We are not expecting any dramatic moves for gold in the coming weeks. We, instead, would be more satisfied seeing the development of a strong base above $1100. Gold added more than $7 this morning to move to $1112 and that may be about all we can expect throughout the day. The Dollar is enjoying some relative strength against some more worrisome currencies, but will have its own concerns in the year ahead. After the currency markets adjust themselves according to troubles in Greece, Dubai, Ireland, and elsewhere, we will expect a shift back toward gold by the end of the first quarter of 2010.

What to Buy
Airline shares are expected to fall off considerably following the foiled terrorist plot on a Detroit bound Delta flight. If the sell-off is severe it may actually create a few bargain opportunities when the dust settles. For now, we also like the prospects for some of the natural gas plays as this sector is likely to climb in the coming weeks. One stock that has exposure to natural gas exploration and development as well as shipping is Devon Energy (DVN). Shares are rapidly approaching there 52 week high, so it may be worth a little patience to see if Devon can make a move above this mark.

Market Outlook

The markets are likely to remain limbo this week as most of the big players will be on the sidelines between holidays. Without major economic data scheduled this week, any price movement in equities will not be a reliable gauge of market sentiment. Volatility may be high, but volume will be low. The emerging markets are rising on news that China’s economy grew faster than expected. Analysts also expect the US economy to turn in its best performance since 2004. The only thing less realistic than the US numbers has been that of China, which many believe to be considerably exaggerated at times.

Stocks throughout most of Asia rose by an average of 1% during the night. China’s Hang Seng was among the only losers with a modest loss on the trading day. It was property companies that dragged down the Hang Seng after a large property auction in Hong Kong fell short of expectations. In Europe this morning, stocks are also approaching a 1% upside having surged at the opening bell. In a contrast between continents, baking shares were lower in Asia but have led the way higher in Europe. US banks look like they will open to the downside this morning, although futures indicate that the indexes may open a few points higher.

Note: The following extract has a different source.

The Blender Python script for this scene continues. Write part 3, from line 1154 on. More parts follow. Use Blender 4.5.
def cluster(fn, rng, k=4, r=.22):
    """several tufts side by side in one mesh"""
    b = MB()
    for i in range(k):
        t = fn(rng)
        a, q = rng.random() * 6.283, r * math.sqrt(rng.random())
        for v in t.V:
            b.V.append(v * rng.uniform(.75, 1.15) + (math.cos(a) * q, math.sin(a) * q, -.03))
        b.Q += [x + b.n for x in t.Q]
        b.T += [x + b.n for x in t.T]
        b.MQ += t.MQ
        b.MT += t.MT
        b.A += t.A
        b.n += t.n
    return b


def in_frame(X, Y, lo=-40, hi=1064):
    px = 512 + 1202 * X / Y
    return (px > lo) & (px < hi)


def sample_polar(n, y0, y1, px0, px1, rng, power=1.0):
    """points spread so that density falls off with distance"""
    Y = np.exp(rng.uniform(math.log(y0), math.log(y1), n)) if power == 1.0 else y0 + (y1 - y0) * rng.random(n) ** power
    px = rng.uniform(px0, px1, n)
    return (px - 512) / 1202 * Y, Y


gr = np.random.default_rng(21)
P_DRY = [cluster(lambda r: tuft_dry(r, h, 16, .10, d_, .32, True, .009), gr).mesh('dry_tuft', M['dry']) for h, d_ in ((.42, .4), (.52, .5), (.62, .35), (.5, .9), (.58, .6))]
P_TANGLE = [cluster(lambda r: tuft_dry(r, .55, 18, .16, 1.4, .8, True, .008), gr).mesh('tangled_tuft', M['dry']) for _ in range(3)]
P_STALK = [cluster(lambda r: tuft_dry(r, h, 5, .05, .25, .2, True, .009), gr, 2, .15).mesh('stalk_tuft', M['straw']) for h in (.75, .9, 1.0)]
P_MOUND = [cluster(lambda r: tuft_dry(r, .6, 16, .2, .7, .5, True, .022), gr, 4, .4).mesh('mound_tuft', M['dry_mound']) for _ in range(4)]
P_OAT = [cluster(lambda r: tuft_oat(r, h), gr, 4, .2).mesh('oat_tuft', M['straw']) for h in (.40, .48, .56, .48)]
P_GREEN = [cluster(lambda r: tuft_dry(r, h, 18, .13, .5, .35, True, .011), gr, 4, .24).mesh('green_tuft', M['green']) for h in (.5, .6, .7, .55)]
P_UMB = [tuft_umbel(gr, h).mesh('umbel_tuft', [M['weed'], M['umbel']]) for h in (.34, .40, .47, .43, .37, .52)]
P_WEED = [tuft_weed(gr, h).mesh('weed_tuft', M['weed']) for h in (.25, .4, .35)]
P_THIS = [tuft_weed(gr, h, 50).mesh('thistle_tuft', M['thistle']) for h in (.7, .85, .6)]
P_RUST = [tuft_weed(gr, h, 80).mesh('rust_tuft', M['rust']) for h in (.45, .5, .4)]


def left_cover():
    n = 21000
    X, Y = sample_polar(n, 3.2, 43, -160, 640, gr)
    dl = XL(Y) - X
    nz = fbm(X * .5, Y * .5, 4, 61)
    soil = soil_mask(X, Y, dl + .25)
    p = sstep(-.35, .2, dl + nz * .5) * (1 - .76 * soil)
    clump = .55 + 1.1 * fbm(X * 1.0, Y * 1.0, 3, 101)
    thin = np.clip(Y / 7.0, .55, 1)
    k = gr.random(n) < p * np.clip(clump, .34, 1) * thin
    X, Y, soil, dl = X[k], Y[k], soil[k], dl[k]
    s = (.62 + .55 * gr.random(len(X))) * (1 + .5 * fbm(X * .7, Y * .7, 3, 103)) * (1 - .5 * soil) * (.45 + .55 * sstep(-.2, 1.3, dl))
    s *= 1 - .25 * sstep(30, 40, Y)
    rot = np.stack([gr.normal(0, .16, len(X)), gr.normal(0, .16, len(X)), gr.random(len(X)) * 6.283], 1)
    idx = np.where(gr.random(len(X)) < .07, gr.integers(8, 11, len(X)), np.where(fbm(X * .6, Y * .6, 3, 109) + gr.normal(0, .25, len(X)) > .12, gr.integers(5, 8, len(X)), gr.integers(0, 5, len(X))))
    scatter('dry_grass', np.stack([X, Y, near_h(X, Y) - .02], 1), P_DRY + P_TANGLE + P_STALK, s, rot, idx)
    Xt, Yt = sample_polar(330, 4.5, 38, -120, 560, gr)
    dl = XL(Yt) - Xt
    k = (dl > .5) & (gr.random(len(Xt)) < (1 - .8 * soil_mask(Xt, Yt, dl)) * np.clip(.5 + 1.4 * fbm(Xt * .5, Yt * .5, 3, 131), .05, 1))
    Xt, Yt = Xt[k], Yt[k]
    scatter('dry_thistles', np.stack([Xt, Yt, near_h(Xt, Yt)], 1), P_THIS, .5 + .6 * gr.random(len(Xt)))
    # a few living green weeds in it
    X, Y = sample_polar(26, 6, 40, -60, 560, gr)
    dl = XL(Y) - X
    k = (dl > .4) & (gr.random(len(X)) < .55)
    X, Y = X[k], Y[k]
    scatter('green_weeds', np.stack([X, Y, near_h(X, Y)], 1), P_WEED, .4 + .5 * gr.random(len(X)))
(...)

Commodities are mostly higher this morning, mostly on the back of some economic optimism rather than as a reflection of a weak Dollar. The Dollar, in fact, is higher on the Yen and Euro, but remains slightly lower against the Pound. Oil is up slightly once again at just above the $78 mark. We spoke recently about the likelihood of oil returning to near the $80 mark, so there may be a little more room for the oil rally, but we would be cautious of a move above $80 should it occur. Gold is also holding its own with a $7 move to $1112. Natural Gas is also up by nearly 3% and could have a strong upside in the coming weeks.

The economic calendar is empty today and earnings news will also be light this week. Bridgeline Software and Cal-Maine Foods are among the few reporting today.

Generally speaking, what led us into the financial crisis remains the biggest concern as we look ahead: real estate. Easy money and speculation led to an inflated housing market and it was only a matter of time before the bubble burst. Now, the economic downturn is putting pressure on commercial property and we believe its effects are only beginning to be felt and will hurt the small bank balance sheets in the year head. We are also skeptical of the perception of progress as some economic news has suggested that things are turning around in the housing market. One has to remember that any upswing in this market has come from extensive policy measures that are unsustainable and will, if anything, hurt the sector in the long run. The question of when the Federal Reserve will raise its target rate remains open, the question of if is more easily answered. Government-sponsored mortgage lender Freddie Mac says it’s time to lock in mortgage rates. Once the Fed halts its program to soak up mortgage-backed securities, private buyers are going to demand a higher rate of return, which will drive 30-year fixed rates above 6% by the end of 2010, if not sooner. A modest recovery in the housing market, therefore, may be short-lived and another downturn could be more damaging than the first. With a majority of homeowners upside down on their mortgages because of a severe drop in the value of their homes, experts in the field expect a growing number of them to walk away from their mortgages in 2010; even those that are able to keep up with payments.